The feeling of being back on this ship is one of the strangest things I've experienced recently. One one hand, like I mentioned already, I feel overwhelmingly that I'm home. I find nothing strange about lining up in the cafeteria to get my meals, seeing container ships outside my window and being hugged enthusiastically by about half of the people I walk past in the halls. Contrary to my own expectations, I have not, in fact, forgotten where things are in this eight-deck floating city. The only thing that throws me for a loop is the fact that the gangway leads down to a dock on the starboard side of the ship, not the port side, which last year was the only thing that helped me remember what the heck starboard and port meant in the first place. (My oft repeated mantra, Port means the side where the port is, doesn't seem to be helping me this time around.) But really, things feel normal. When people welcome me back, all I can think to tell them is that it's good to be home.

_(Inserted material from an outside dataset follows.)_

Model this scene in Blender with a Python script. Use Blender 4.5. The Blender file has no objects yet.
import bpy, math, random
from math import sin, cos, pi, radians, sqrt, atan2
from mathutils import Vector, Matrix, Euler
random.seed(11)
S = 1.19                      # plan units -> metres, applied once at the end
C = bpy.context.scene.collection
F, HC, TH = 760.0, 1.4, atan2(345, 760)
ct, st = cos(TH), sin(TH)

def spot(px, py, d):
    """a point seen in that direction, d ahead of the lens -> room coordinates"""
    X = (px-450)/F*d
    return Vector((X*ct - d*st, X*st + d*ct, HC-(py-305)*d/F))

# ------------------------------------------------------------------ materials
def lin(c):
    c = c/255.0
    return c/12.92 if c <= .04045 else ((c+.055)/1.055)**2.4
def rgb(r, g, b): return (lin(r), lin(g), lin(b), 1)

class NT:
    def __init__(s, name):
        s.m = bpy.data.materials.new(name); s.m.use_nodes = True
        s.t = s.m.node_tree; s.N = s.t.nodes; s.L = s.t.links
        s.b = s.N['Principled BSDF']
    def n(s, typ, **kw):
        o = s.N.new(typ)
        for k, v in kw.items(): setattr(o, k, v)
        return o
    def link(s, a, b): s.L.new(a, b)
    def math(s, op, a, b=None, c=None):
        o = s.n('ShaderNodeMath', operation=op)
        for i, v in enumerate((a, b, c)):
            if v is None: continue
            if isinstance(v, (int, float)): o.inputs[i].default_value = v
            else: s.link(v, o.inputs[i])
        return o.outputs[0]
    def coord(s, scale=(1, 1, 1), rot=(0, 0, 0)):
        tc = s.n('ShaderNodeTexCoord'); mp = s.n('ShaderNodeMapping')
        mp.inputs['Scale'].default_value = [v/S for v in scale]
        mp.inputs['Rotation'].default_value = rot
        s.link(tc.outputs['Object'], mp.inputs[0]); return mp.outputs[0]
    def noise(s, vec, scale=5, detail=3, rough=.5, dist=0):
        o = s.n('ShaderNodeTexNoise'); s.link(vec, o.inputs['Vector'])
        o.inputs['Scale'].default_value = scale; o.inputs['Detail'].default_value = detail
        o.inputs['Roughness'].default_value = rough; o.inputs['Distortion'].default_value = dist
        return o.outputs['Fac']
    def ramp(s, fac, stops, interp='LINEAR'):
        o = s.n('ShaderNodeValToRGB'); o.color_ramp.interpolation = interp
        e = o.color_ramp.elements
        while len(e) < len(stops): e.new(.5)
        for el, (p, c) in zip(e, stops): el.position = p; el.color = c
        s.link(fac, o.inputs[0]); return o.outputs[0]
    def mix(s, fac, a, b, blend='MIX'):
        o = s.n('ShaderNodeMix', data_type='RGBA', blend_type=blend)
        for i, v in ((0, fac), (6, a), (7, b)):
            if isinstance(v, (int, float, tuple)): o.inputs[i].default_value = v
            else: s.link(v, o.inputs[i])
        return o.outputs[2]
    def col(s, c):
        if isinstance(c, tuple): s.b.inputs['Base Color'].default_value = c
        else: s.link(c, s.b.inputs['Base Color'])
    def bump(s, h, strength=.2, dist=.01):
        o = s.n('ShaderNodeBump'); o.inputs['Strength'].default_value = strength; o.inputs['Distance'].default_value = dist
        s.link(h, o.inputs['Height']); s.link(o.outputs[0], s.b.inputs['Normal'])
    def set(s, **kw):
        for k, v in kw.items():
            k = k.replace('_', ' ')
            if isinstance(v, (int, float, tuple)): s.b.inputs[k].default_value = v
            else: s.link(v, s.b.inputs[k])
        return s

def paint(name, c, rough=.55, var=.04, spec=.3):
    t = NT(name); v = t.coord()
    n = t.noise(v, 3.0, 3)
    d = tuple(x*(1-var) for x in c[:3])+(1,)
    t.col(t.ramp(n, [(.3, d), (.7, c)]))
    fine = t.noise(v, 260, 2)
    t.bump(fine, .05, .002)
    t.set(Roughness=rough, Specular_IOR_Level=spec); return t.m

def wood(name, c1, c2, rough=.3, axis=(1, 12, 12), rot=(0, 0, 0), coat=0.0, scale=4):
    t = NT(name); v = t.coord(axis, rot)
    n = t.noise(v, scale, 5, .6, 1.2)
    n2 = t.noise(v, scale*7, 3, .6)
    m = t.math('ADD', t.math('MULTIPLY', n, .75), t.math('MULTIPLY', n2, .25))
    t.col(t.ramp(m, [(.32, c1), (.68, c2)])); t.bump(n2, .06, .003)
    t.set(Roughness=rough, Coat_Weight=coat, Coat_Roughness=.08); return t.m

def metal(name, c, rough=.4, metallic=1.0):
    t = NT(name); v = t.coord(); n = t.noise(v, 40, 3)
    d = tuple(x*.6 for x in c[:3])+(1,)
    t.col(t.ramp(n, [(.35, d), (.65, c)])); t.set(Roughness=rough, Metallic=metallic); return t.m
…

On the other hand. (There's always another hand, isn't there?) Remember how I just got married? And remember how, before that, I told you guys I wasn't really going to talk about my husband on this blog of mine? Well, both are true, but the latter isn't really going to be a problem, at least not for the next three weeks. Because after our first three weeks as married people, I actually got to come back to the ship all by myself. The Husband is taking part in a training course in some country that is Not Remotely Benin, and I'm here in a country that is Most Definitely Benin, rattling around our enormous (at least to me) cabin all by my lonesome.

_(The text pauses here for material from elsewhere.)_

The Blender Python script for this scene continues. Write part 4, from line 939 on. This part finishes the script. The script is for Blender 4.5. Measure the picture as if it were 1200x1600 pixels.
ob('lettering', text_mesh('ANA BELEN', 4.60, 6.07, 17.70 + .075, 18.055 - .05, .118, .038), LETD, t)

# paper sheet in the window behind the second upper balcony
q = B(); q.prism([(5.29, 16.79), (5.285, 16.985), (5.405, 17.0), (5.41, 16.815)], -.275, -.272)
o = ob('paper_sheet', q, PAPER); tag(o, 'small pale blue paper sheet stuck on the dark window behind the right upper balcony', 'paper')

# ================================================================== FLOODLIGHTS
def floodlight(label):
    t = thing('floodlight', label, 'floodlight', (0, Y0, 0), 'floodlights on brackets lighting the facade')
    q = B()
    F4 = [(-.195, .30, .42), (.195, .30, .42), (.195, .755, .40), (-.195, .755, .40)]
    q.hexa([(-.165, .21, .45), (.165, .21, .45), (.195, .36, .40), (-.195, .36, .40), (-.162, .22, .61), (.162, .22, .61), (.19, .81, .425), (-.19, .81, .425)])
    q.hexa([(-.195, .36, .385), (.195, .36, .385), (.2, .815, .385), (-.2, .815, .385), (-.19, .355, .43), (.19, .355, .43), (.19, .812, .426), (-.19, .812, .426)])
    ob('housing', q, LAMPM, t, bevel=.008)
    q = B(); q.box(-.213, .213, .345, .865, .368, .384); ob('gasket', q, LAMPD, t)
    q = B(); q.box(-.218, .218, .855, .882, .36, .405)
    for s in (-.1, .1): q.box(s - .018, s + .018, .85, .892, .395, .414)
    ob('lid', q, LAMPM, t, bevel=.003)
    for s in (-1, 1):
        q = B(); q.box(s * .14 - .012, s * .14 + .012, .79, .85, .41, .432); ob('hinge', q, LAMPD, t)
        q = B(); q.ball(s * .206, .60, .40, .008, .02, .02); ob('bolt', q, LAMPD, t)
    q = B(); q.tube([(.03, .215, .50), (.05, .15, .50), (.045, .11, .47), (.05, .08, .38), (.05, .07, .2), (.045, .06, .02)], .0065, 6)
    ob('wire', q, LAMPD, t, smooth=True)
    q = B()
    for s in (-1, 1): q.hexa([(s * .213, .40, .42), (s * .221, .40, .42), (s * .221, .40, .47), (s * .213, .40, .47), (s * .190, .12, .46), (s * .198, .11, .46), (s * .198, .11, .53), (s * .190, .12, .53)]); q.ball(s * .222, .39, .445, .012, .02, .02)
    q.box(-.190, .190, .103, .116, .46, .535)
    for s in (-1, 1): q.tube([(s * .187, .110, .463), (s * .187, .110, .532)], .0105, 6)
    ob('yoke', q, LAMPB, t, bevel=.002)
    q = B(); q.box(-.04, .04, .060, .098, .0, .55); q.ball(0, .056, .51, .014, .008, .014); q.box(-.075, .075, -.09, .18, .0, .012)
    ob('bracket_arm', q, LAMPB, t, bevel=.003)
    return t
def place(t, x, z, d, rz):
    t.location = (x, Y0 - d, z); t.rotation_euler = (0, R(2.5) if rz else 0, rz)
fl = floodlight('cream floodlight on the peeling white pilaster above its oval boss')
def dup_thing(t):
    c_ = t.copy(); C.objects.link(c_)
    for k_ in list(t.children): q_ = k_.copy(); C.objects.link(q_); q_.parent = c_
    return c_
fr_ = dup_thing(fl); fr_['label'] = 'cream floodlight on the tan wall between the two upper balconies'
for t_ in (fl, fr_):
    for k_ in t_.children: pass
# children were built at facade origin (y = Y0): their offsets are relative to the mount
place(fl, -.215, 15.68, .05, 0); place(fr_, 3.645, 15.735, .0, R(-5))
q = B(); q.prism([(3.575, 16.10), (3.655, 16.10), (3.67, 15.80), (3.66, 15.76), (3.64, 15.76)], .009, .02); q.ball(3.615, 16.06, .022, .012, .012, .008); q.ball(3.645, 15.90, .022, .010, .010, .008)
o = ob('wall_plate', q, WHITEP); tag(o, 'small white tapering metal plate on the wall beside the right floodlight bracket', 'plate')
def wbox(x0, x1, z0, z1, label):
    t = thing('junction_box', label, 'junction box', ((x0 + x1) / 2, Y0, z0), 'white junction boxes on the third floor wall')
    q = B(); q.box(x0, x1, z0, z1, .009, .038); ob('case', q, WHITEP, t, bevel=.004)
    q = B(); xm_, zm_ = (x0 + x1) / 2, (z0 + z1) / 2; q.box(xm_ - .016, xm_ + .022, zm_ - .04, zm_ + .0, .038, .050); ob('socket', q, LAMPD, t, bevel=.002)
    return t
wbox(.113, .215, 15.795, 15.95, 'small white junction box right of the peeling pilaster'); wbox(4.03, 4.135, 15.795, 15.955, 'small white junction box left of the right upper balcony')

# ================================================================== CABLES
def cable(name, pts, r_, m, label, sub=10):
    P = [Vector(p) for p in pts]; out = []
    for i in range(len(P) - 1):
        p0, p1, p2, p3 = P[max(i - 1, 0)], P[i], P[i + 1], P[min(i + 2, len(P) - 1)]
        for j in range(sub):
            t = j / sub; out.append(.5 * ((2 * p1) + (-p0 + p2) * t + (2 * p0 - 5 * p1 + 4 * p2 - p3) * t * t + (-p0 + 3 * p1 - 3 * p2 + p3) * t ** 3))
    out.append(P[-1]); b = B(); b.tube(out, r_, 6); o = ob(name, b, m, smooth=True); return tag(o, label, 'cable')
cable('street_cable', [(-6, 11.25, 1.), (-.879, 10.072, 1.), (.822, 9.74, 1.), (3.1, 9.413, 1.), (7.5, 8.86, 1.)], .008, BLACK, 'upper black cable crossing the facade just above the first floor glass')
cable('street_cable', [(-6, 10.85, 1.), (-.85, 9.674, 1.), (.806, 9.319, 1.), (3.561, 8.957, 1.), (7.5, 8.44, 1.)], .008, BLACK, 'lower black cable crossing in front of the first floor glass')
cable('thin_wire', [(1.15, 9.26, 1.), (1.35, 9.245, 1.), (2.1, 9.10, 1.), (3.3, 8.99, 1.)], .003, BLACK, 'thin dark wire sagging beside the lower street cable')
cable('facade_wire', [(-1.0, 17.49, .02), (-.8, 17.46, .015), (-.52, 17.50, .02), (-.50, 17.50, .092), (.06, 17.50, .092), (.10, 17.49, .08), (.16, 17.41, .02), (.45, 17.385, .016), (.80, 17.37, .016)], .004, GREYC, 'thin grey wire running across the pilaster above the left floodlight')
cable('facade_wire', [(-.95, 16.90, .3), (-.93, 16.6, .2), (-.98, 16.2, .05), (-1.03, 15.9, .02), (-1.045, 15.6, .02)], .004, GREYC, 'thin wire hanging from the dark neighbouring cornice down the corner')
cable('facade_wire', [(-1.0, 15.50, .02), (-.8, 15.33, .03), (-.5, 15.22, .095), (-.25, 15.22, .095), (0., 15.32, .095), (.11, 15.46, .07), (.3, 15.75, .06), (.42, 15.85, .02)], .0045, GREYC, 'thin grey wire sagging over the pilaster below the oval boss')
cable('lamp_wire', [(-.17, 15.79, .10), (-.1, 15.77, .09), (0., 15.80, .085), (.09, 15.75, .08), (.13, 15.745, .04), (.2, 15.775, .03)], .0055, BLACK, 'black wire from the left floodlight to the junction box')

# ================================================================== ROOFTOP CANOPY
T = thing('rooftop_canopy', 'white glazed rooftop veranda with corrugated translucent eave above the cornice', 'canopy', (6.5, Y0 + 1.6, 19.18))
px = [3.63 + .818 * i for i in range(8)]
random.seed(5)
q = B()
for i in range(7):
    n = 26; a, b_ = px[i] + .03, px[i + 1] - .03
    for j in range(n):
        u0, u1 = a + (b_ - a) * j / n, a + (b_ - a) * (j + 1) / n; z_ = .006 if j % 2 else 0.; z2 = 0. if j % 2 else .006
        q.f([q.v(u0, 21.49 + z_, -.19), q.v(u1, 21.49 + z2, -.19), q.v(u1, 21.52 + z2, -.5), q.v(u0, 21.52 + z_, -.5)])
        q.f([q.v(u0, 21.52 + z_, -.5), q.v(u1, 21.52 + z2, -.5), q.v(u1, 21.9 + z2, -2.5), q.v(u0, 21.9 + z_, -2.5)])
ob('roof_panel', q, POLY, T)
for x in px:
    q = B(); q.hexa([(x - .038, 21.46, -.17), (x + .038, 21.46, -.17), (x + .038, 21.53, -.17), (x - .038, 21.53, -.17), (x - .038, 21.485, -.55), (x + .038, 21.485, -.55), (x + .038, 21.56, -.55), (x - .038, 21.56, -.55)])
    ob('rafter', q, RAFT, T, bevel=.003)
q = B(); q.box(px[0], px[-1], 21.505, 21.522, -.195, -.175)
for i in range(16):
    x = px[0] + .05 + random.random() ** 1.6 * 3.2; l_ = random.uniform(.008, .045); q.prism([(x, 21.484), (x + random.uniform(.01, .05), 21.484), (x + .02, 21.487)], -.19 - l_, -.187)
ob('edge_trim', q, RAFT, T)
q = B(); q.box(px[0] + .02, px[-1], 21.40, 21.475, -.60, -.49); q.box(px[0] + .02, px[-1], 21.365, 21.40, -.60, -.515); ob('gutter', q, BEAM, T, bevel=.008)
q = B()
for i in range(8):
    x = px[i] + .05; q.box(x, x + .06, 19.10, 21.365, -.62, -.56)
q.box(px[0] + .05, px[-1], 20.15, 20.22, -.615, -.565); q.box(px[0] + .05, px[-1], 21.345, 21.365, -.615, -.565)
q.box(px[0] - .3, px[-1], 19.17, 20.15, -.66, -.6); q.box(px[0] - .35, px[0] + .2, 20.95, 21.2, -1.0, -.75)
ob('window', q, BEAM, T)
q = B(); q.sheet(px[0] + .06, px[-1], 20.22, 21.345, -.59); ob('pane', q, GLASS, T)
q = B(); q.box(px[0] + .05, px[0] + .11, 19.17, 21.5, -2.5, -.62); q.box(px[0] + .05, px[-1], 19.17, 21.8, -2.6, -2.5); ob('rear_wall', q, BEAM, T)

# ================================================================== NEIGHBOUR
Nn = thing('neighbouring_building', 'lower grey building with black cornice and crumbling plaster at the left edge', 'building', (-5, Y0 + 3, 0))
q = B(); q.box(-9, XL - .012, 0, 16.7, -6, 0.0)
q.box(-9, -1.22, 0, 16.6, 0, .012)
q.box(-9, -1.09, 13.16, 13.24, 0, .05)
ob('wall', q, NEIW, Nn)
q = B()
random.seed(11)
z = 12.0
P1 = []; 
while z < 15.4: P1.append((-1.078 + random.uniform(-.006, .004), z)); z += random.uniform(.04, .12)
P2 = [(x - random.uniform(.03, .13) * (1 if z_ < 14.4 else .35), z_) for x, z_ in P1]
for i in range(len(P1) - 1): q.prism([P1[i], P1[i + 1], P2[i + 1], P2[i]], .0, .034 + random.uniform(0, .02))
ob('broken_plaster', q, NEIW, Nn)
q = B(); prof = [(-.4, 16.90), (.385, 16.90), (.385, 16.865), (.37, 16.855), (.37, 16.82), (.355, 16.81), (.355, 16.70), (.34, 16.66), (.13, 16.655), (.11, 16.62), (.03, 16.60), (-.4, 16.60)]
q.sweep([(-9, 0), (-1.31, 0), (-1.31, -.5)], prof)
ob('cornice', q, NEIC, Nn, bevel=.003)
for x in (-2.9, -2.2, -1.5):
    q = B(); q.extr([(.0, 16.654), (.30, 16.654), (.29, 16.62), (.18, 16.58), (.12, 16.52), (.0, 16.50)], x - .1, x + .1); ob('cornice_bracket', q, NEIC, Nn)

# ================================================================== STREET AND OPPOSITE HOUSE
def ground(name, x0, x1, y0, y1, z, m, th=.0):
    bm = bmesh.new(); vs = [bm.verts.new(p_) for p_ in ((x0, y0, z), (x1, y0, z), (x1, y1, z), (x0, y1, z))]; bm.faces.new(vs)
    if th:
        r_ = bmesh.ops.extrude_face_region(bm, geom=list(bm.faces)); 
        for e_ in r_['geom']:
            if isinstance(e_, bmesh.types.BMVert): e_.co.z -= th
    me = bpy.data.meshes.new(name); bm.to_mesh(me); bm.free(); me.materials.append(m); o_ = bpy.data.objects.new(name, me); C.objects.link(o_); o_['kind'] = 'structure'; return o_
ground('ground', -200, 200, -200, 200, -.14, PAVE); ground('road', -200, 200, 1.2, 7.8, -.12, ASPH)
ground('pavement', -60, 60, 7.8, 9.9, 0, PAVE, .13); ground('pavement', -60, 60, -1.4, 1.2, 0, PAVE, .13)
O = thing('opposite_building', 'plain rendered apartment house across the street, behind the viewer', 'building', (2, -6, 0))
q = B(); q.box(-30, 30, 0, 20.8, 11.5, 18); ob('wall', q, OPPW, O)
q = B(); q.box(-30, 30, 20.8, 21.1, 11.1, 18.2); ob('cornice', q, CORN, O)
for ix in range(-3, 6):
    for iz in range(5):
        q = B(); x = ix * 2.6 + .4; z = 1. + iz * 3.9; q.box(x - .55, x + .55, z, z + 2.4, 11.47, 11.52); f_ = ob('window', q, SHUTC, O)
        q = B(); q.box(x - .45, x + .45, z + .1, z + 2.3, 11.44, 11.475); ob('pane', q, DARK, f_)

And it's strange. For all the familiar faces and dearly loved friends whom I'm reconnecting with and eating meals with and sharing stories of the past five months with, it feels wrong to be here without him. There were so few days last year that didn't see us hanging out for hours on end, and, truth be told, I'm a little lost without him. I'm not used to not talking to him, but both nights since I've been here, I missed his phone calls because I was upstairs in the cafe, writing him emails that he hasn't read yet because he hasn't found a place to get on the internet. I laid awake in our bed last night, already instinctively leaving half the mattress free, and in the dark, wakeful hours until about three in the morning, I lost track of the number of times I slid my foot over to his side, just to make sure he really wasn't there.

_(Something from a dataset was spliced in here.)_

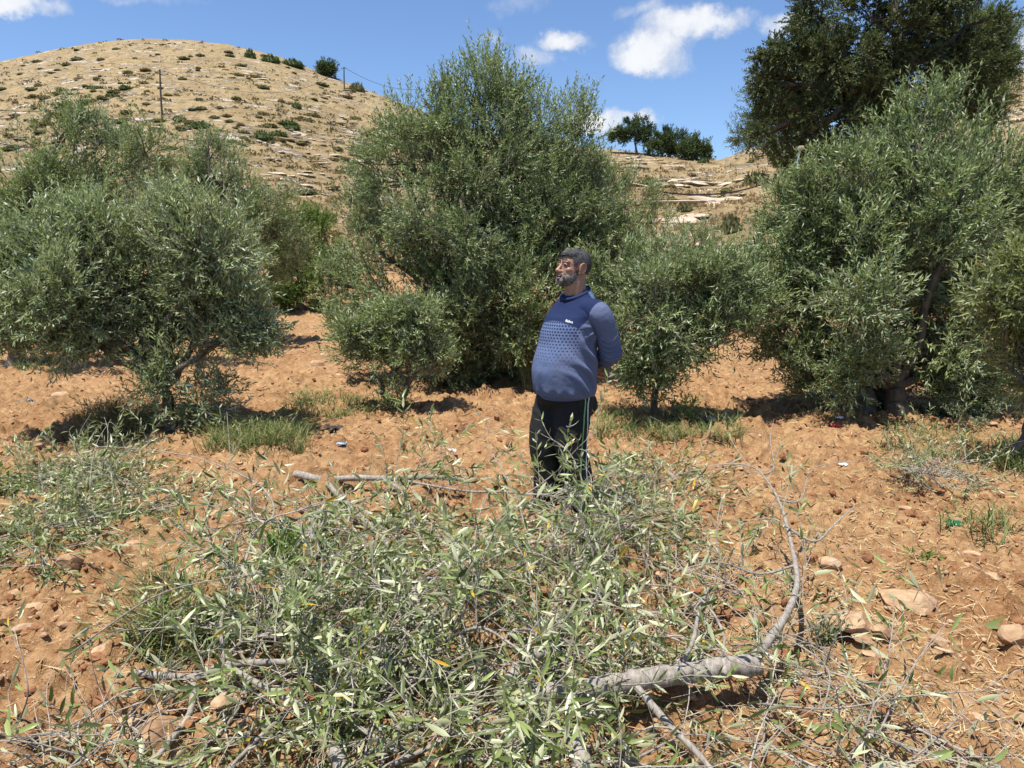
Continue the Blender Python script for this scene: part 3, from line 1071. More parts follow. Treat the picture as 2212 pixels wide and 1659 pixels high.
b = tree_base(375, 938)
make_tree('olive_tree', 'broad grey green olive tree with short trunk in grass at the left front', b, b[1],
          [(300, 600, 230, 120), (110, 630, 140, 100), (480, 620, 110, 120), (350, 490, 130, 70), (200, 530, 140, 80), (330, 700, 160, 55), (550, 680, 50, 60), (50, 680, 80, 50), (440, 530, 100, 70), (20, 600, 60, 80), (370, 790, 40, 40, 0, .4), (170, 720, 100, 34, 0, .7), (490, 735, 80, 30, 0, .7)],
          101, 6800, (0.068, 0.0165), 0.26, 14, 0.55, 0.22, M_OLIVE_GREY, None, 0.07, -.05, 1, inner=.25, lean=(0, 0),
          extra=[dict(spec=[(372, 855, 30, 55), (420, 870, 34, 34), (470, 830, 20, 40), (330, 830, 30, 30)], n=210, up=.4)])
b = tree_base(22, 792)
make_tree('olive_tree', 'tall dark olive tree at the left edge behind the front olive', b, b[1],
          [(190, 370, 150, 90), (70, 430, 110, 100), (155, 265, 36, 44), (310, 320, 70, 70), (20, 520, 110, 110), (180, 480, 160, 90), (225, 275, 28, 46), (-60, 480, 110, 120)],
          102, 4600, (0.068, 0.017), 0.32, 14, 0.6, 0.26, M_OLIVE, None, 0.13, .3, 1)
b = tree_base(500, 742)
make_tree('olive_tree', 'rounded olive tree half hidden behind the left front olive', b, b[1],
          [(440, 380, 90, 80), (540, 430, 90, 80), (500, 520, 140, 100), (580, 520, 70, 110), (380, 430, 90, 80), (450, 320, 36, 30)],
          103, 3800, (0.07, 0.018), 0.32, 14, 0.5, 0.27, M_OLIVE, None, 0.12, .3, 1)
b = tree_base(650, 672)
make_tree('leafy_tree', 'yellow green leafy tree between the left olives and the tall middle olive', b, b[1],
          [(640, 470, 60, 60), (690, 540, 62, 80), (640, 580, 60, 80), (700, 470, 30, 50), (640, 640, 62, 40), (590, 610, 60, 60), (705, 630, 46, 46)],
          104, 3000, (0.085, 0.03), 0.3, 11, 0.4, 0.28, M_GREENLEAF, None, 0.1, .3, 1, cat='tree')
b = tree_base(1020, 822)
make_tree('olive_tree', 'tallest bushy olive tree with feathery top standing behind the man', b, b[1],
          [(1040, 225, 85, 75), (930, 300, 100, 75), (1130, 295, 125, 80), (850, 335, 75, 90), (960, 430, 190, 130), (1150, 430, 170, 130), (810, 520, 95, 120), (930, 610, 170, 120),
           (1100, 640, 150, 130), (735, 630, 60, 80), (1000, 745, 100, 62), (1230, 350, 70, 90), (1240, 560, 90, 110), (1120, 745, 70, 60), (700, 590, 36, 40), (1010, 790, 120, 40), (880, 720, 90, 70), (780, 680, 60, 60), (1040, 330, 120, 100), (1180, 520, 120, 120), (1000, 560, 120, 120), (1270, 440, 80, 90), (1310, 540, 70, 80), (950, 760, 90, 60), (1080, 780, 80, 50), (1100, 650, 110, 110, -.8), (1140, 730, 60, 60, -.6), (1020, 680, 90, 90, -.6)],
          105, 13200, (0.066, 0.0175), 0.30, 14, 0.6, 0.26, M_OLIVE, None, 0.14, .1, 4, inner=.2,
          extra=[dict(spec=[(1050, 165, 40, 40), (880, 240, 30, 40), (975, 205, 24, 40), (1100, 190, 44, 34), (1240, 245, 46, 34), (1180, 220, 50, 28), (940, 240, 30, 30)], n=420, up=1.3, shoot=.42, k=18, clump=.22),
                 dict(spec=[(970, 690, 30, 70, -1.0), (1010, 540, 50, 60, -1.1), (900, 480, 50, 60, -1.1)], n=520, up=.1)])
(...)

In the grand scheme of things, three weeks isn't a long time. We just got through more than three months on separate continents, and I'm starting work tomorrow, so things promise to be busy. But that doesn't change the fact that I've barricaded myself in my cabin; armed with movies, a tea kettle and a wireless internet connection, I'm not coming out until I get to talk to him on the phone.
Now, who wants to bring me dinner? It's African night, and I have a powerful craving for plantains.





He'll be by your side soon enough, hang in there and enjoy those plantains and the new faces of those you'll be helping!